Dans la représentation de la matière par cette peinture, se réalise d’une manière singulièrement saisissante cette déformation – c’est-à-dire cette mise à nu – du monde. La rupture de continuité sur la surface même des choses, ses préférences pour la ligne brisée, le mépris de la perspective et des proportions « réelles » des choses, annoncent une révolte contre la continuité de la courbe. A un espace sans horizon s’arrachent et se jettent sur nous des choses comme des morceaux qui s’imposent par eux-mêmes, des blocs, des cubes, des plans, des triangles, sans qu’il y ait transmission des uns aux autres. Éléments nus, simples et absolus, boursoufflures ou abcès de l’être. Dans cette chute des choses sur nous, les objets affirment leur puissance d’objets matériels et atteignent comme au paroxysme même de leur matérialité.  Malgré la rationalité et la luminosité de ces formes prises en elles-mêmes, le tableau accomplit l’en-soi même de leur existence, l’absolu du fait même qu’il y a quelque chose qui n’est pas, à son tour, un objet, un nom ; qui est innommable et ne peut apparaître que par la poésie.
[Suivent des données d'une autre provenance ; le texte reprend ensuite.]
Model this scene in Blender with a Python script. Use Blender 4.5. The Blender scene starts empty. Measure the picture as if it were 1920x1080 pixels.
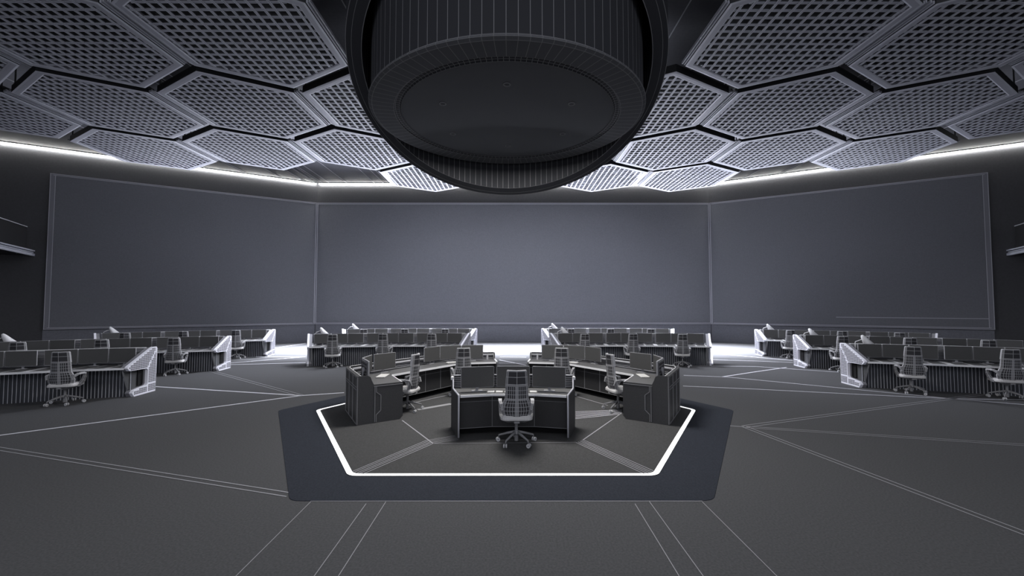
import bpy, bmesh, math, random
from mathutils import Vector, Matrix
random.seed(3)
sc = bpy.context.scene
sc.view_settings.view_transform = 'Standard'
sc.view_settings.look = 'None'
COL = sc.collection
PI = math.pi
S3 = math.sqrt(3) / 2

# ------------------------------------------------------------------ materials
def mat(name, col, rough=.6, metal=0., noise=0., nscale=40., emit=0., ecol=None, spec=.3, bump=0.):
    m = bpy.data.materials.new(name); m.use_nodes = True
    nt = m.node_tree; b = nt.nodes['Principled BSDF']
    b.inputs['Roughness'].default_value = rough
    b.inputs['Metallic'].default_value = metal
    b.inputs['Specular IOR Level'].default_value = spec
    c = (*col, 1)
    b.inputs['Base Color'].default_value = c
    if noise or bump:
        tc = nt.nodes.new('ShaderNodeTexCoord')
        n = nt.nodes.new('ShaderNodeTexNoise'); n.inputs['Scale'].default_value = nscale
        n.inputs['Detail'].default_value = 3
        nt.links.new(tc.outputs['Object'], n.inputs['Vector'])
        if noise:
            r = nt.nodes.new('ShaderNodeValToRGB')
            r.color_ramp.elements[0].position = .3; r.color_ramp.elements[1].position = .7
            r.color_ramp.elements[0].color = (*[x * (1 - noise) for x in col], 1)
            r.color_ramp.elements[1].color = (*[min(1, x * (1 + noise)) for x in col], 1)
            nt.links.new(n.outputs['Fac'], r.inputs['Fac'])
            nt.links.new(r.outputs['Color'], b.inputs['Base Color'])
        if bump:
            bp = nt.nodes.new('ShaderNodeBump'); bp.inputs['Strength'].default_value = bump
            nt.links.new(n.outputs['Fac'], bp.inputs['Height'])
            nt.links.new(bp.outputs['Normal'], b.inputs['Normal'])
    if emit:
        b.inputs['Emission Color'].default_value = (*(ecol or col), 1)
        b.inputs['Emission Strength'].default_value = emit
    return m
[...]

Notion de matérialité qui n’a plus rien de commun avec la matière opposée à la pensée et à l’esprit dont se nourrissait le matérialisme classique, et qui, définie par les lois mécanistes qui en épuisaient l’essence et la rendaient intelligible, s’éloignait de plus en plus de la matérialité dans certaines formes de l’art moderne. Celle-ci c’est l’épais, le grossier, le massif, le misérable. Ce qui a la consistance, le poids, de l’absurde, brutale, mais impassible présence ; mais aussi de l’humilité, de la nudité, de la laideur. L’objet matériel, destiné à un usage, faisant partie d’un décor, se trouve par là même revêtu d’une forme qui nous en dissimule la nudité. La découverte de la matérialité de l’être n’est pas la découverte d’une nouvelle qualité, mais de son grouillement informe. Derrière la luminosité des formes par lesquelles les êtres se réfèrent déjà à notre dedans – la matière est le fait même de l’il y a. »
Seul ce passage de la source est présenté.